The Impact: We achieved a 33% reduction in time-to-export over six months, while significantly increasing the number of items successfully attached to each estimate.

Team

Design Manager

2 Designers

2 Product Owners

8 Engineers

My Role

Qualitative Research

Quantitative Research

Design

Usability Testing

Dev Handoff

Timeline

4 Months

The Problem: The Manual Bottleneck

Detailed user research, including session replays and field interviews, revealed a "Groundhog Day" pattern. Expert estimators were:

Counting by Hand: Manually clicking every sprinkler head, outlet, or beam on a digital plan.
Duplicating Data Entry: Re-creating the same "assemblies" (groups of parts and labor) and estimate "non-measured costs" (dependent or independent line items that apply to larger structures) for every new project.
The "ERP Gap": Estimates often lacked the detail required for a clean ERP export because the manual effort to attach every single nut and bolt was too high.

The Strategy: Designing for "Human-in-the-Loop" AI

As a leader, my goal was to ensure AI felt like a co-pilot, not a "black box" that users couldn't trust.

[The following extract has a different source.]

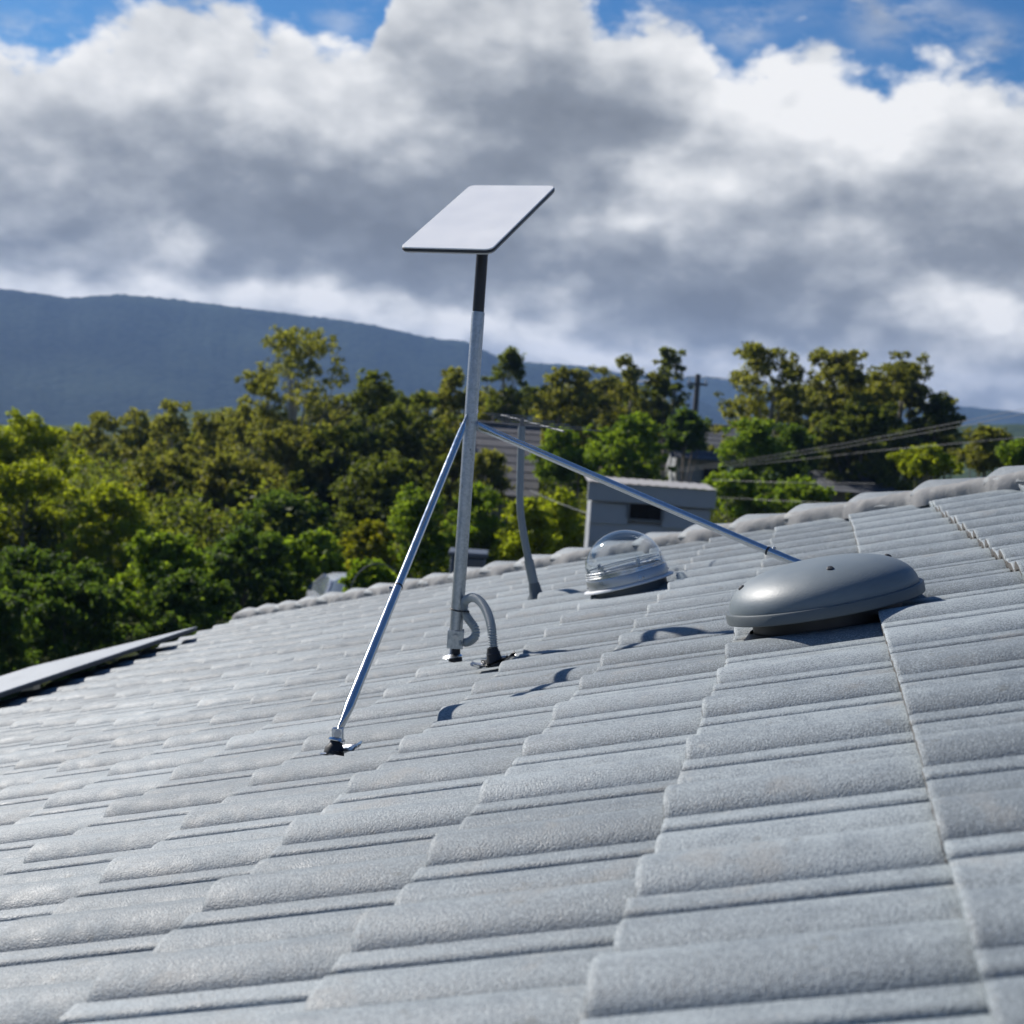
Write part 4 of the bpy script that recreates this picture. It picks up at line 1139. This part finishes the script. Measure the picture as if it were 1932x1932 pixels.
def quads(name, V, m, p=None):
    me = bpy.data.meshes.new(name); n = len(V); nf = n // 3
    if p is not None: V = V - np.array(p.location)
    me.vertices.add(n); me.vertices.foreach_set('co', V.astype(np.float32).ravel())
    me.loops.add(n); me.loops.foreach_set('vertex_index', np.arange(n, dtype=np.int32))
    me.polygons.add(nf); me.polygons.foreach_set('loop_start', np.arange(0, n, 3, dtype=np.int32))
    me.update(calc_edges=True); me.validate()
    me.materials.append(m)
    o = bpy.data.objects.new(name, me); COL.objects.link(o); o.parent = p
    return o
def tree(kind, leaf, x, ytop, ybot, wpx, D, seed, label, name=None, group='trees behind the roof', dens=1.0, bark='bark'):
    rng = np.random.default_rng(seed)
    c0 = at(x, horizon_y(x), D); gz = ground_z(c0[0], c0[1])
    ztop = at(x, ytop, D)[2]; zbot = max(gz + .15, at(x, ybot, D)[2]); rx = wpx / 2 / F * D
    H = ztop - zbot; cz = zbot + H * .5
    base = np.array([c0[0], c0[1], gz])
    root = empty(name or ('gum_tree' if kind == 'gum' else 'bush' if kind == 'bush' else 'tree'), base, label, 'bush' if kind == 'bush' else 'tree', group)
    nC = {'gum': 74, 'tree': 84, 'bush': 64}[kind]
    ang = rng.random(nC) * 2 * math.pi; zz = rng.random(nC)
    if kind == 'gum':
        zz = zz ** 0.8; prof_ = 0.35 + 0.65 * np.sin(np.pi * np.clip(0.12 + zz * 0.80, 0, 1)); rr = (0.25 + 0.75 * rng.random(nC) ** .6) * prof_
    else:
        prof_ = np.sqrt(np.clip(1 - (zz * 1.55 - .62) ** 2, 0.05, 1)) if kind == 'tree' else np.sqrt(np.clip(1 - (zz * 1.0) ** 2.2, 0.05, 1)); rr = (0.2 + 0.8 * rng.random(nC) ** .5) * prof_
    lobe = 1 + 0.24 * np.sin(2 * ang + rng.random() * 6) + 0.18 * np.sin(5 * ang + rng.random() * 6 + 3 * zz)
    rr = rr * np.clip(lobe, .5, 1.35)
    zz = np.clip(zz + 0.10 * np.sin(3 * ang + rng.random() * 6), 0, 1)
    cl = {'gum': 0.19, 'tree': 0.225, 'bush': 0.25}[kind]
    cr = cl * min(rx, H * .6) * (0.6 + 0.75 * rng.random(nC))
    cr = np.clip(cr, .22, 1.3)
    st = rng.random(nC) < .22
    rr = np.where(st, rr * 1.18 + .1, rr); cr = np.where(st, cr * .55, cr)
    hgt = {'gum': .72, 'tree': .75, 'bush': .75}[kind]
    Cn = np.stack([base[0] + np.cos(ang) * rr * (rx - cr * .7), base[1] + np.sin(ang) * rr * (rx - cr * .7), zbot + cr * .5 + zz * np.maximum(H - cr * 1.25, .1)], 1)
    # make sure one clump marks the top
    Cn[0] = [base[0] + rng.normal() * rx * .12, base[1], ztop - cr[0] * hgt]
    Rr = np.stack([cr, cr, cr * hgt], 1)
    ar = float((cr ** 2).sum()) * math.pi
    ll, lw = {'gum': (.13, .052), 'tree': (.105, .062), 'bush': (.105, .062)}[kind]
    k = D / 40.0; ll *= max(.75, k ** .6); lw *= max(.75, k ** .6)
    n = int(np.clip(ar * dens * {'gum': 1.5, 'tree': 2.6, 'bush': 2.6}[kind] / (ll * lw * .5), 5000, 34000))
    V = leaves(rng, Cn, Rr, n, ll, lw, 1.1 if kind == 'gum' else .35, .15 if kind == 'gum' else .5)
    quads('crown', V, LEAF[leaf], root)
    # trunk and limbs
    mb = MB(); lean = rng.normal(size=2) * .05 * H
    tr0 = base - np.array([0, 0, .2]); tr1 = np.array([base[0] + lean[0], base[1] + lean[1], zbot + H * .62])
    r0 = max(.05, .017 * (ztop - gz))
    P = [tr0 + (tr1 - tr0) * u + np.array([math.sin(u * 5 + seed), math.cos(u * 4 + seed), 0]) * .02 * H * u for u in np.linspace(0, 1, 7)]
    mb.tube(P, list(np.linspace(r0, r0 * .45, 7)), 8)
    tk = mb.build('trunk', bark, root)
    sel = np.argsort(-cr)[: (20 if kind == 'gum' else 9)]
    for j in sel:
        f = float(np.clip((Cn[j][2] - zbot) / H * .8 - .15 + rng.normal() * .06, .25, .97)); i0 = f * 6; i = int(i0)
        q = P[i] + (P[min(i + 1, 6)] - P[i]) * (i0 - i)
        mid = (q * .45 + Cn[j] * .55) + np.array([0, 0, -.06 * H])
        lb = MB().tube(catmull([q, mid, Cn[j]], 4), list(np.linspace(r0 * .34, r0 * .08, 9)), 5, cap=False).build('limb', bark, tk)
    return root
TREES = [
    # kind, leaf, x, ytop, ybot, width px, D, seed, label, dens, bark
    ('tree', 'lime', 45, 776, 1010, 250, 40, 1, 'yellow green tree filling the far left edge', 1.0, 'bark'),
    ('gum', 'gum', 205, 778, 960, 120, 58, 2, 'thin grey green gum right of the yellow green edge tree', .7, 'gum_bark'),
    ('gum', 'gum', 268, 772, 930, 80, 60, 3, 'narrow gum with pale stem below the mountain foot', .8, 'gum_bark'),
    ('gum', 'gum', 335, 757, 950, 110, 56, 4, 'slender olive gum left of the tall gum', .9, 'gum_bark'),
    ('gum', 'gum', 400, 778, 960, 110, 54, 5, 'short olive gum touching the tall gum on its left', 1.0, 'gum_bark'),
    ('gum', 'gum', 565, 618, 880, 240, 50, 6, 'tallest airy gum tree with crown against the mountain', .62, 'gum_bark'),
    ('gum', 'gum', 490, 700, 930, 130, 51, 7, 'olive gum leaning on the left of the tallest gum', .8, 'gum_bark'),
    ('tree', 'gum', 560, 800, 1000, 230, 48, 36, 'olive tree below the crown of the tallest gum', .9, 'gum_bark'),
    ('tree', 'dark', 712, 698, 900, 130, 55, 8, 'round dark crown right of the tallest gum', 1.0, 'bark'),
    ('tree', 'dark', 790, 738, 960, 170, 50, 9, 'broad dark tree left of the pole', 1.1, 'bark'),
    ('tree', 'gum', 858, 694, 900, 110, 53, 10, 'olive crown just left of the pole', 1.1, 'bark'),
    ('tree', 'dark', 660, 800, 1010, 200, 47, 11, 'deep shadowed tree behind the left strut', 1.2, 'bark'),
    ('gum', 'dark', 957, 656, 800, 80, 60, 12, 'single small gum crown just right of the pole top', 1.1, 'gum_bark'),
    ('tree', 'gum', 935, 735, 800, 90, 64, 37, 'brownish olive tree above the old house', 1.0, 'bark'),
    ('tree', 'gum', 1065, 692, 880, 150, 60, 13, 'dull green tree above the old house ridge', 1.0, 'bark'),
    ('tree', 'gum', 1130, 690, 880, 130, 62, 14, 'dull green tree left of the pair of upright crowns', 1.0, 'bark'),
    ('tree', 'gum', 1185, 670, 860, 110, 64, 15, 'upright crown left of the tallest one above the shed', 1.0, 'gum_bark'),
    ('tree', 'dark', 1257, 655, 840, 85, 64, 16, 'tall upright crown above the shed beside the utility pole', 1.1, 'gum_bark'),
    ('tree', 'green', 1100, 800, 930, 190, 46, 17, 'bright green tree between the old house and the shed', 1.0, 'bark'),
    ('tree', 'green', 1200, 780, 920, 150, 45, 18, 'green tree right above the shed roof', 1.0, 'bark'),
    ('tree', 'deep', 1300, 772, 850, 95, 52, 19, 'dark rounded bush tree under the utility pole', 1.2, 'bark'),
    ('tree', 'gum', 1440, 648, 870, 180, 56, 20, 'large airy gum at the left of the right hand group', .85, 'gum_bark'),
    ('tree', 'gum', 1570, 658, 900, 190, 54, 21, 'dense olive gum in the middle of the right hand group', 1.1, 'gum_bark'),
    ('tree', 'gum', 1700, 664, 900, 200, 55, 22, 'tall green gum on the right of the right hand group', 1.0, 'gum_bark'),
    ('tree', 'dark', 1768, 742, 900, 130, 54, 23, 'lower shoulder tree at the right end of the group', 1.1, 'bark'),
    ('tree', 'dark', 1640, 760, 940, 260, 52, 38, 'dark shaded tree low in the right hand group', 1.3, 'bark'),
    ('tree', 'green', 1430, 790, 900, 130, 46, 24, 'bright green round tree below the airy gum', 1.1, 'bark'),
    ('tree', 'deep', 1500, 800, 930, 130, 47, 39, 'dark green tree beside the bright round one', 1.2, 'bark'),
    ('bush', 'lime', 1755, 838, 900, 130, 40, 25, 'yellow green bush over the hip at right', 1.0, 'bark'),
    ('tree', 'gum', 1868, 806, 890, 110, 42, 26, 'olive bush tree near the right edge', 1.0, 'bark'),
    ('bush', 'green', 1930, 828, 880, 90, 38, 27, 'small green bush at the right edge', 1.0, 'bark'),
    ('bush', 'green', 1400, 888, 980, 150, 38, 28, 'green bush just right of the shed', 1.0, 'bark'),
    ('bush', 'green', 1520, 900, 970, 150, 37, 29, 'green bush behind the level wires', 1.0, 'bark'),
    ('bush', 'lime', 60, 868, 1090, 300, 34, 40, 'bright yellow green shrub mass below the edge tree', 1.1, 'bark'),
    ('bush', 'lime', 225, 912, 1100, 240, 34, 41, 'yellow green shrub right of the brightest one', 1.1, 'bark'),
    ('tree', 'gum', 330, 850, 1060, 210, 42, 42, 'olive tree in the middle of the left thicket', 1.1, 'bark'),
    ('tree', 'gum', 445, 858, 1060, 180, 41, 43, 'olive tree left of the pale gum stems', 1.1, 'bark'),
    ('tree', 'deep', 550, 930, 1080, 190, 38, 44, 'dark green tree at the foot of the tallest gum', 1.2, 'bark'),
    ('tree', 'dark', 740, 860, 1060, 240, 42, 45, 'shadowed tree between the two struts and the bushes', 1.3, 'bark'),
    ('bush', 'deep', 90, 1035, 1300, 330, 26, 46, 'dark green bush at the lower left above the grey patio roof', 1.2, 'bark'),
    ('bush', 'green', 330, 1010, 1260, 230, 27, 47, 'green bush above the far end of the grey patio roof', 1.2, 'bark'),
    ('bush', 'deep', 480, 1000, 1230, 220, 28, 48, 'dark green bush above the lower roof corner', 1.2, 'bark'),
    ('bush', 'green', 610, 1000, 1200, 180, 29, 49, 'green bush left of the silver car', 1.2, 'bark'),
    ('bush', 'rust', 715, 985, 1100, 130, 31, 50, 'yellowish bush behind the left strut', 1.1, 'bark'),
    ('bush', 'green', 800, 918, 1100, 150, 33, 51, 'bright green bush left of the pole', 1.1, 'bark'),
    ('bush', 'green', 925, 915, 1080, 130, 32, 52, 'bright green bush right of the pole', 1.1, 'bark'),
    ('bush', 'lime', 1010, 940, 1060, 130, 31, 53, 'yellow green bush behind the bent mast', 1.1, 'bark'),
    ('bush', 'lime', 1070, 920, 1060, 120, 33, 54, 'yellow green bush against the left of the shed', 1.1, 'bark'),
    ('bush', 'deep', 150, 1085, 1330, 300, 23, 55, 'very dark bush touching the grey patio roof edge', 1.3, 'bark'),
    ('bush', 'deep', 0, 1120, 1400, 240, 21, 56, 'shadowed bush in the lower left corner of the trees', 1.3, 'bark'),
    ('bush', 'deep', 380, 1080, 1260, 220, 23.5, 57, 'low dark bush right above the roof corner', 1.3, 'bark'),
    ('gum', 'gum', 930, 850, 960, 90, 41, 60, 'thin olive sapling in front of the old house', .6, 'gum_bark'),
    ('bush', 'green', 725, 1062, 1140, 90, 22.5, 58, 'small green bush covering the right side of the silver car', 1.2, 'bark'),
]
BACK = [(-20, 800, 160, 'at the left frame edge behind the yellow green tree'), (110, 806, 150, 'peeping right of the yellow green edge tree'), (160, 822, 120, 'behind the thin grey green gum'),
        (300, 800, 150, 'between the narrow gum and the slender olive gum'), (385, 812, 140, 'behind the short olive gum'), (470, 770, 150, 'behind the gum leaning on the tallest one'),
        (640, 742, 160, 'just right of the tallest gum'), (745, 735, 150, 'behind the round dark crown'), (830, 742, 150, 'behind the olive crown left of the pole'),
        (905, 728, 120, 'straight behind the pole'), (1010, 730, 140, 'right of the single small gum crown'), (1090, 722, 140, 'between the two dull green trees'),
        (1160, 716, 130, 'left of the pair of upright crowns'), (1225, 724, 120, 'between the pair of upright crowns'), (1500, 722, 140, 'between the airy gum and the dense olive gum'),
        (1630, 706, 150, 'between the dense olive gum and the tall green gum'), (1760, 768, 110, 'behind the right shoulder tree')]
for k, (x, yt, wp, where) in enumerate(BACK):
    TREES.append(('tree', ('gum', 'dark', 'gum')[k % 3], x, yt, yt + 170, wp, 68 + (k * 7) % 11, 100 + k, 'back row tree ' + where, 1.0, 'bark'))
for (kind, leaf, x, yt, yb, wp, D, seed, label, dens, bark) in TREES:
    tree(kind, leaf, x, yt, yb, wp, D, seed, label, dens=dens, bark=bark, group='back row of trees' if seed >= 100 else 'trees behind the roof')

# undergrowth filling the ground between the trees
rng = np.random.default_rng(77); Cs = []; Rs = []
for k in range(420):
    x = rng.uniform(-150, 2080); D = rng.uniform(34, 75)
    p = at(x, horizon_y(x), D); r_ = rng.uniform(.5, 1.1)
    Cs.append([p[0], p[1], ground_z(p[0], p[1]) + r_ * .7]); Rs.append([r_ * 1.3, r_ * 1.3, r_])
V = leaves(rng, np.array(Cs), np.array(Rs), 110000, .17, .10, .3, .5)
o = quads('undergrowth', V, LEAF['dark'])
tag(o, 'dark leafy undergrowth filling the gaps below the trees', 'undergrowth', kind='stuff')

# ------------------------------------------------------------------ air
HX = 1600.0
m_ = MB().box((0, 0, 2.0), (1, 0, 0), (0, 1, 0), (0, 0, 1), 2 * HX + 1600, 2 * HX + 1600, 160.0)
hz_m = bpy.data.materials.new('haze'); hz_m.use_nodes = True; ht = NT(hz_m.node_tree); ht.n.clear()
ho = ht.n.new('ShaderNodeOutputMaterial'); pvn = ht.n.new('ShaderNodeVolumePrincipled')
pvn.inputs['Color'].default_value = (0.32, 0.54, 1.0, 1); pvn.inputs['Density'].default_value = 0.00024; pvn.inputs['Anisotropy'].default_value = 0.1
ht.l.new(pvn.outputs[0], ho.inputs['Volume'])
M['haze'] = hz_m
o = m_.build('haze', 'haze', None, smooth=0)
tag(o, 'thin blue summer haze lying over the valley', 'haze', kind='stuff')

1. Multi-Model AI Takeoffs We implemented two ways for the AI to assist:

Passive Scanning: As sheets are uploaded, the AI runs in the background. I designed a "Hover & Confirm" UI where users simply move their mouse over the plan to see and accept AI-detected measurements.
Active Extraction: For specific tasks, I led the UX for "Search-to-Takeoff" (e.g., "Find all smoke detectors"). This converted a 10-minute manual task into a 5-second automated action.

2. The Trust Layer (Verification UX) In construction, a 5% error in a takeoff can cost thousands of dollars. I designed:

Confidence Scores: Visual indicators showing where the AI is certain vs. where it needs a human eye.
Validation Overlays: Color-coded highlights on the plans to show exactly what the AI "saw."

3. Templated Estimates (Reducing Redundancy) To solve the "re-creating work" problem, I introduced a template system that allowed users to save "Groups of Costs."

The UX Shift: Instead of adding 50 individual items, users could drag in a "Standard Hotel Room" template, which the AI then populated with the quantities derived from the takeoff.

Cross-Functional Orchestration

This was a high-complexity project involving multiple stakeholders:

Data Science: I collaborated on weighting the recommendation engines to prioritize a user's historical preferences over generic "industry standards."
Implementation Engineers: Worked to ensure the data structure remained "ERP-Ready" even when generated by AI.
Product Owners: Managed the roadmap to balance "AI Accuracy" improvements with "UI Performance" (ensuring the app didn't lag during real-time scraping).

The Results (By the Numbers)

33% Faster Time-to-Export: Users reached their "done" state (export as a proposal or send to ERP) in significantly fewer hours on average.
Increased Data Fidelity: Estimates now contain 31% more items on average, providing better data for project management and ERP systems. It also increased our overall item usage by 4%.
Higher Throughput: The number of projects with a completed "Export" state increased by 11% year-over-year.

Reflection: UX as a Trust Architect

The success of this project wasn't just the AI's speed—it was the trust we built through the UI. By providing clear verification paths and "human oversight" hooks, we gave professionals the confidence to let the machine do the heavy lifting. We proved that AI in the workplace succeeds when it enhances human expertise rather than trying to replace it.